▶ _Problem to solve_
Copy each line below that includes "scene".

## BEGIN Material

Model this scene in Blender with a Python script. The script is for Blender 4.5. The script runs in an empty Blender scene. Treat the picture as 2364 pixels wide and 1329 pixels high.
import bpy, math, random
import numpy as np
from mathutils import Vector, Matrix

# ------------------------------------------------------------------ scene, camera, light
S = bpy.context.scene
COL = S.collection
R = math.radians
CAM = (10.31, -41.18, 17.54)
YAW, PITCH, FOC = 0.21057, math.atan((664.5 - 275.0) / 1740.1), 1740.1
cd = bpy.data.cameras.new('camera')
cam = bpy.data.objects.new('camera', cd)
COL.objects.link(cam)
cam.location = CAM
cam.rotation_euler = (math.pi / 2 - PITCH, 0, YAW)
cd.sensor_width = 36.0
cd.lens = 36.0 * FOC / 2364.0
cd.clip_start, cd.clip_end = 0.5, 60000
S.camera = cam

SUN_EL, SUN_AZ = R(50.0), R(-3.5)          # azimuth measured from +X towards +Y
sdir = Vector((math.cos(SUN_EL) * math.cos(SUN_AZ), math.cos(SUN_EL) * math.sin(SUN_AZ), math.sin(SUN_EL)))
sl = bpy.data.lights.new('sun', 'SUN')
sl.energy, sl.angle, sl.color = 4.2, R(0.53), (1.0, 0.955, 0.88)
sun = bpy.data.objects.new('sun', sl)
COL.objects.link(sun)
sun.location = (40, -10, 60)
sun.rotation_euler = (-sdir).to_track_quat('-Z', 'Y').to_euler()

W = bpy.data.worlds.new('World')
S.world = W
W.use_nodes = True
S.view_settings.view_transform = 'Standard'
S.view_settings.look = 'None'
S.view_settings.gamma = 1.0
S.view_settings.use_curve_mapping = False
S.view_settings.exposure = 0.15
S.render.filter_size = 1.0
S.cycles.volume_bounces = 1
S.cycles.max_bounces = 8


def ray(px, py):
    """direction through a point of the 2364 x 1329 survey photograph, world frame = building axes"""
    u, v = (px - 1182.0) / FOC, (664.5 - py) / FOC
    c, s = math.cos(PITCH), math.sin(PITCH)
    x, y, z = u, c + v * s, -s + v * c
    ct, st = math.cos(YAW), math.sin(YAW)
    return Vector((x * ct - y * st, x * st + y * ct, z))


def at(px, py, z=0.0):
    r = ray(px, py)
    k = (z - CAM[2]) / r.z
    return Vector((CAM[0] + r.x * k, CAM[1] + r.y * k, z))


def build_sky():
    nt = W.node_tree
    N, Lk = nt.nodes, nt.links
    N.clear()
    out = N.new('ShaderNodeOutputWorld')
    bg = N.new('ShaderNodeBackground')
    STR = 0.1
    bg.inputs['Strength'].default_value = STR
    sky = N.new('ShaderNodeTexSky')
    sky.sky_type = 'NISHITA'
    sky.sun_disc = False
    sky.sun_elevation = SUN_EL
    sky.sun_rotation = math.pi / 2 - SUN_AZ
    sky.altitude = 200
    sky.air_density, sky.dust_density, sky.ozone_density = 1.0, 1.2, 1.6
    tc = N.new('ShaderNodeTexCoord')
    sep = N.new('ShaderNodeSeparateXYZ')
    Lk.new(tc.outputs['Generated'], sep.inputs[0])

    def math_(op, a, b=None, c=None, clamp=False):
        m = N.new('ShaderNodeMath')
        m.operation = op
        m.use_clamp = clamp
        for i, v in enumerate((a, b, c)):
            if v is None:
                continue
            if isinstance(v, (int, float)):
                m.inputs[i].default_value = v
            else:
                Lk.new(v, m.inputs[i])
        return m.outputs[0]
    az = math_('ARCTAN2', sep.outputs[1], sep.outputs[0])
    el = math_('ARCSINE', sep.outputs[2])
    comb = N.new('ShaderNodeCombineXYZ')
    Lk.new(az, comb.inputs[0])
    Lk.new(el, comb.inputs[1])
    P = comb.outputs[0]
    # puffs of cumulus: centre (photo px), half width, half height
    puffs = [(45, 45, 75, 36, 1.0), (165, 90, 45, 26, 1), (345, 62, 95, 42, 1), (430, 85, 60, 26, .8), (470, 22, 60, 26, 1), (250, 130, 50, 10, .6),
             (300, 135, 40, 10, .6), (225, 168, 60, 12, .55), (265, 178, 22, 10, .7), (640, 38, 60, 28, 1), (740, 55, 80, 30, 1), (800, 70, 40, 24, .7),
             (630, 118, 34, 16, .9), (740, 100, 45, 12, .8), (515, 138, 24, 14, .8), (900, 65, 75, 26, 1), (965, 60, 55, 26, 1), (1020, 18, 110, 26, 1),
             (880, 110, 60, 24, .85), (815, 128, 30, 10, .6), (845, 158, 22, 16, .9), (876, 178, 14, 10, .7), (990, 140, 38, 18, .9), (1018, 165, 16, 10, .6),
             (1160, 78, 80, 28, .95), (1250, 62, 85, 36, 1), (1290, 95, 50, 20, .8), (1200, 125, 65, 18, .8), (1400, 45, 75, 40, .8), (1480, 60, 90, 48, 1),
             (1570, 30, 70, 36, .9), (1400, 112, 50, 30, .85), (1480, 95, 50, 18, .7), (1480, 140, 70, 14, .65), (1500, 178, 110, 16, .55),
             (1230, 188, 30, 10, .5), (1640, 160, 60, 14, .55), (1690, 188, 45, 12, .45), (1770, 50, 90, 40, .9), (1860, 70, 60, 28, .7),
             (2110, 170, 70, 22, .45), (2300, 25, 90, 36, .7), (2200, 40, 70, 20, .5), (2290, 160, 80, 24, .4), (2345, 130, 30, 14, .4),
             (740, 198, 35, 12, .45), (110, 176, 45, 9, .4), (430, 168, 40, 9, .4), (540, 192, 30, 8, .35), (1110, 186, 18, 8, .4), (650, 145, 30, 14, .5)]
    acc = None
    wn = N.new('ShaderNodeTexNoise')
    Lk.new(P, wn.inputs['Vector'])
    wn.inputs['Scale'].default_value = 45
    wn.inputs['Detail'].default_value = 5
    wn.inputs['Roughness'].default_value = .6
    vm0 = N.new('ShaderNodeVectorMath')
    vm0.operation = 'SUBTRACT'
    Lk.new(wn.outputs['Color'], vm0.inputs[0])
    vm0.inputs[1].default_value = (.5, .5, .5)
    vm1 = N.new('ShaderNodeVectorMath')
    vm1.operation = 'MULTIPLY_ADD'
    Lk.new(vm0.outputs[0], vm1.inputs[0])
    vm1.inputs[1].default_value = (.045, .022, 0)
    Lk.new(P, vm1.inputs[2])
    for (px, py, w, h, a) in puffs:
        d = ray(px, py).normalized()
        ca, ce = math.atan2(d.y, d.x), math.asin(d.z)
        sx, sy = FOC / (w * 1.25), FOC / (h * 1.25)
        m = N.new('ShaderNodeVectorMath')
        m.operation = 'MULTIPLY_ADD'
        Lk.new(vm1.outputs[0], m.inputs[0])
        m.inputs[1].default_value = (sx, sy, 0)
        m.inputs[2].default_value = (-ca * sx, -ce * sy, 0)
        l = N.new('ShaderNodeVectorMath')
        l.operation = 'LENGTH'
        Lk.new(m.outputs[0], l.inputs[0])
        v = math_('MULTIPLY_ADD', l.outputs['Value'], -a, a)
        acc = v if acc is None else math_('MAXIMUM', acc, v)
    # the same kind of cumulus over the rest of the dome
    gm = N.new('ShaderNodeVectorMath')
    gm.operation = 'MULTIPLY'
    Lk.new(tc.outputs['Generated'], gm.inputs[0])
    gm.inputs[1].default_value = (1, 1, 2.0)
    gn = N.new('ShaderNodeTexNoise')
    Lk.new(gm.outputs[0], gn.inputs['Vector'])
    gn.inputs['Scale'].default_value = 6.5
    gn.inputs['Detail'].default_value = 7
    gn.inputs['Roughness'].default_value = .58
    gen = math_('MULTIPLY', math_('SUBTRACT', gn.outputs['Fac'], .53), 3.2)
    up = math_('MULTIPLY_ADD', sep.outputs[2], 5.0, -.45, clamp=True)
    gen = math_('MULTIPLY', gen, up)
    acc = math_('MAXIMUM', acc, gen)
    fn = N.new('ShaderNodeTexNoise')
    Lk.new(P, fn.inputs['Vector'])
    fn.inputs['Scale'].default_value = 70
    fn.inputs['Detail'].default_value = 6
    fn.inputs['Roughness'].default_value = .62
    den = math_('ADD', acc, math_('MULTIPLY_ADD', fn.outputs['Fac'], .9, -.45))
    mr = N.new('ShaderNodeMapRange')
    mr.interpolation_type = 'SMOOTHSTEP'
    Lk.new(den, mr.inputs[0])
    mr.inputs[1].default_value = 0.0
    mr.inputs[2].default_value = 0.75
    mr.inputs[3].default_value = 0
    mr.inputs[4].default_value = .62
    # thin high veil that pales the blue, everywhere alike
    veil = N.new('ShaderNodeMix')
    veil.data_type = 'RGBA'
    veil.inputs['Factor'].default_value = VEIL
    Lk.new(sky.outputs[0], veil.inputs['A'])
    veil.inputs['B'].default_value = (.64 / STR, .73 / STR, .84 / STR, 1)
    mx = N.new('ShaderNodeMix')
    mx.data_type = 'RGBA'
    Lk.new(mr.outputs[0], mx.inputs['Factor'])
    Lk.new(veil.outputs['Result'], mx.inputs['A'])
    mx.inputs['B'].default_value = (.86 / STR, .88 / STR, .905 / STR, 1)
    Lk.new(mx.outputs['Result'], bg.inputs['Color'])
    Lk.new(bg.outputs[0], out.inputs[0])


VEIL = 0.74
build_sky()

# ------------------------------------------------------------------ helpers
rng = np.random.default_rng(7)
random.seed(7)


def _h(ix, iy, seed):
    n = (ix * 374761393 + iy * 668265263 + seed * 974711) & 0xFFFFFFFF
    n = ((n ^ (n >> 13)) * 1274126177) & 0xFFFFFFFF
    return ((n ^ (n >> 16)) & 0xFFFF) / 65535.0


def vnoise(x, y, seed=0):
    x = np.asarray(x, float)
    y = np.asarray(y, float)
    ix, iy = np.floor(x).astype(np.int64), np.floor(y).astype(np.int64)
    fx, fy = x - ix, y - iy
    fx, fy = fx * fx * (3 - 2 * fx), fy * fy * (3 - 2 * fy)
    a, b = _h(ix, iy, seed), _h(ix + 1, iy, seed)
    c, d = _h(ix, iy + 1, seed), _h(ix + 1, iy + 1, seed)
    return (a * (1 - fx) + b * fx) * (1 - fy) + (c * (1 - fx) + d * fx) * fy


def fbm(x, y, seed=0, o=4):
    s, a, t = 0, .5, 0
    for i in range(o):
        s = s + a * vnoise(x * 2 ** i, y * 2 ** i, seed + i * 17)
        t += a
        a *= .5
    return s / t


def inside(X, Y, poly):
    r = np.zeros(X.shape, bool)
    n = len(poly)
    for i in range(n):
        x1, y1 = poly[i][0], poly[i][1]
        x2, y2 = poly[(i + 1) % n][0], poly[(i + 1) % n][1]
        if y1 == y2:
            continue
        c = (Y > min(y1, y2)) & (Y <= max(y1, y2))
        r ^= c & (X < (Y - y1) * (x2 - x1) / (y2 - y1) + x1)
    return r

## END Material

▶ _The response_
Model this scene in Blender with a Python script. The script is for Blender 4.5. The script runs in an empty Blender scene. Treat the picture as 2364 pixels wide and 1329 pixels high.
# ------------------------------------------------------------------ scene, camera, light
S = bpy.context.scene